Specific heat and electronic states of superconducting boron-doped silicon carbide

The discoveries of superconductivity in the heavily-boron doped semiconductors diamond (C:B) in 2004 [Ekimov , Nature (London) 428, 542 (2004)] and silicon (Si:B) in 2006 [Bustarret , Nature (London) 444, 465 (2006)] have renewed the interest in the physics of the superconducting state of doped semiconductors. Recently, we discovered superconductivity in the closely related "mixed" system heavily boron-doped silcon carbide (SiC:B) [Ren , J. Phys. Soc. Jpn. 76, 103710 (2007)]. Interestingly, the latter compound is a type-I superconductor whereas the two aforementioned materials are type II. In this paper, we present an extensive analysis of our recent specific-heat study, as well as the band structure and expected Fermi surfaces.
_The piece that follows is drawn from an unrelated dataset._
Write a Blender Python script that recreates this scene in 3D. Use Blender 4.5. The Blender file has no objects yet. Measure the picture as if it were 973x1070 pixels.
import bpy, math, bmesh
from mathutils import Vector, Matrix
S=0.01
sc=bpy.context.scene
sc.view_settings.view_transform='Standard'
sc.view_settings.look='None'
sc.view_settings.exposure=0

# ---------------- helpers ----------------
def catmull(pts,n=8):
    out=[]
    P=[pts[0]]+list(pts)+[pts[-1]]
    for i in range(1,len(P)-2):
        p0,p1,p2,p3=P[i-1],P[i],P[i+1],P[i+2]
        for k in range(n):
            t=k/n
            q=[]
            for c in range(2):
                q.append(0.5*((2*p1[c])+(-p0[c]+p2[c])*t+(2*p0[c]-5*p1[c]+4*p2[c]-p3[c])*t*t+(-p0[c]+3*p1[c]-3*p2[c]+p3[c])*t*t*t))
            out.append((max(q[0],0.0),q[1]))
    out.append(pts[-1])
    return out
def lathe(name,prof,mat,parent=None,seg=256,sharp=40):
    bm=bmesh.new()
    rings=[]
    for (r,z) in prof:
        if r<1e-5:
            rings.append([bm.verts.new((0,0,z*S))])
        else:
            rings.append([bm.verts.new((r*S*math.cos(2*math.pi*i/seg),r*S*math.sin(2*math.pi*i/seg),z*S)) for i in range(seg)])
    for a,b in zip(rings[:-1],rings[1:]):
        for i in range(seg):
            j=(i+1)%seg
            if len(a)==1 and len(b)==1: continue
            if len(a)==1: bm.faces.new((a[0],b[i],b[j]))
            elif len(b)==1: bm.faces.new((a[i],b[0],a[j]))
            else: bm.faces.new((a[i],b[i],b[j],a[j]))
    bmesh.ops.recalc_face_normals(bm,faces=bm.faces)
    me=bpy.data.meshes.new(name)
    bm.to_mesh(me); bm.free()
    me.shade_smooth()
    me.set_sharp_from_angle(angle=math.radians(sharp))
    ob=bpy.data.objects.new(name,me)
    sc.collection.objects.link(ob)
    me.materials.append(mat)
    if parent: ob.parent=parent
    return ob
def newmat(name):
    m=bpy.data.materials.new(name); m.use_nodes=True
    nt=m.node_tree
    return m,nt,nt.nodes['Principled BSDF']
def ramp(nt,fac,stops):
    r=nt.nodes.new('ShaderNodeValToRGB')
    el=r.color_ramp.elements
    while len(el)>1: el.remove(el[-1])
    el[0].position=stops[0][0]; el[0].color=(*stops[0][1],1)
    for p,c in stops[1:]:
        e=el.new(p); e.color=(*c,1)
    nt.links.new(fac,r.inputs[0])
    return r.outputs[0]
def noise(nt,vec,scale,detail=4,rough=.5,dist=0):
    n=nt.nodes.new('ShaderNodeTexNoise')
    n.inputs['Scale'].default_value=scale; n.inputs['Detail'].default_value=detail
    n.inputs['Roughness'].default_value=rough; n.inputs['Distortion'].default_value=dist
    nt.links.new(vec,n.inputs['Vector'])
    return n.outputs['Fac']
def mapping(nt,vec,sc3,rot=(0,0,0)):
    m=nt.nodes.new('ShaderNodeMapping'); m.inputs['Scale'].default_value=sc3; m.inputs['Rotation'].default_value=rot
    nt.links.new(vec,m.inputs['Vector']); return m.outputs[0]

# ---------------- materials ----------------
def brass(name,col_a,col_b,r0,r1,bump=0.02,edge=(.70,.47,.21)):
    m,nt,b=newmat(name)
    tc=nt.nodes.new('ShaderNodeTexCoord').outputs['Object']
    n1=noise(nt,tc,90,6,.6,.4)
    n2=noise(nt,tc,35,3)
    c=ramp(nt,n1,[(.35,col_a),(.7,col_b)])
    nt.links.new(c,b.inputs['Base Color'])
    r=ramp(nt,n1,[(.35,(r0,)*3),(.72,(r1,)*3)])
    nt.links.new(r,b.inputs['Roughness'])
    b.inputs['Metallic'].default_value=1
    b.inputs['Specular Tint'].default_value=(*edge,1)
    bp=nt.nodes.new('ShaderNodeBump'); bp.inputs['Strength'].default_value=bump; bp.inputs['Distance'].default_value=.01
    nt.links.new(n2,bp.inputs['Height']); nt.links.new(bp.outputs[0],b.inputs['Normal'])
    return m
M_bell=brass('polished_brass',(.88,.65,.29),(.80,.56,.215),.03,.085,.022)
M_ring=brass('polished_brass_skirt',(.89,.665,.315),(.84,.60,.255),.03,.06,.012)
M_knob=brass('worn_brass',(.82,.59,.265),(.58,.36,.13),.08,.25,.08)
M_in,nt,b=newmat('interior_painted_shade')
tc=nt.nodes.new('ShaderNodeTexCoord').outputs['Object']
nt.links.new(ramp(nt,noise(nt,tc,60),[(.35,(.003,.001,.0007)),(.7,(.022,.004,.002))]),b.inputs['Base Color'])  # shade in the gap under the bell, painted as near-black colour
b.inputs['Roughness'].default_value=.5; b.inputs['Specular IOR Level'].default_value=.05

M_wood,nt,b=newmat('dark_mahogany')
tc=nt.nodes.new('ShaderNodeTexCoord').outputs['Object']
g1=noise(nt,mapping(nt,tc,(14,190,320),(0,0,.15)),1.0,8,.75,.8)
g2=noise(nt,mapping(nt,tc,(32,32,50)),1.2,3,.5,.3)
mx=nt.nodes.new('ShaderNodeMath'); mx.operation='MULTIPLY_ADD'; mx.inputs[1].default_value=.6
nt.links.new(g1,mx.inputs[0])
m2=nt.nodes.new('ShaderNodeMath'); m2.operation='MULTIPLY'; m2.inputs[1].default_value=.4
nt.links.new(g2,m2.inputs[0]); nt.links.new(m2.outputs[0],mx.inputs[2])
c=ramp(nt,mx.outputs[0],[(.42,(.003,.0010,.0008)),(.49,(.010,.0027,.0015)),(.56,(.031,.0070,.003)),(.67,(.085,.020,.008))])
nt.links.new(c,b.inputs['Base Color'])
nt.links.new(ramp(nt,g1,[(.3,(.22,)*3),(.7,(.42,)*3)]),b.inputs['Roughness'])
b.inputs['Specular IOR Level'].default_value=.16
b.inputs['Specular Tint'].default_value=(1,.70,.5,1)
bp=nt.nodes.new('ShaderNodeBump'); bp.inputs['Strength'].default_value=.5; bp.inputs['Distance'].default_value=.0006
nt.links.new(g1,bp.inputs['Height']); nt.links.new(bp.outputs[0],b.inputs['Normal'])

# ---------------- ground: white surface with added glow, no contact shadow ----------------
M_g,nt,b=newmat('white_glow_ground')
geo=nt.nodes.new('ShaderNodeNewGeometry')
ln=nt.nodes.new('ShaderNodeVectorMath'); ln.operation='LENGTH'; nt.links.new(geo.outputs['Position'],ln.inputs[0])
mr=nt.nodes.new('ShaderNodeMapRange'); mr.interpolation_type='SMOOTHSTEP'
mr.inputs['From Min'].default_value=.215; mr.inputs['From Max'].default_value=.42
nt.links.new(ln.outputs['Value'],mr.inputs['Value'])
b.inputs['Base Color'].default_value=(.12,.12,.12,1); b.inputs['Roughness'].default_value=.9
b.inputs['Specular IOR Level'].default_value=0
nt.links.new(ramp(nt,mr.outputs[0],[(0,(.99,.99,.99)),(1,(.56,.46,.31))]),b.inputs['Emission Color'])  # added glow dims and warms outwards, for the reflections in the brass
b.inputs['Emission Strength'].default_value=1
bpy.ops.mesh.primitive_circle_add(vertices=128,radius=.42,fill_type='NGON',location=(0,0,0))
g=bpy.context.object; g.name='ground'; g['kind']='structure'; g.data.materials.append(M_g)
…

We observe an apparent quadratic temperature dependence of the electronic specific heat in the superconducting state. Possible reasons are a nodal gap structure or a residual density of states due to nonsuperconducting parts of the sample. The basic superconducting parameters are estimated in a Ginzburg-Landau framework. We compare and discuss our results with those reported for C:B and Si:B. Finally, we comment on possible origins of the difference in the superconductivity of SiC:B compared to the two "parent" materials C:B and Si:B.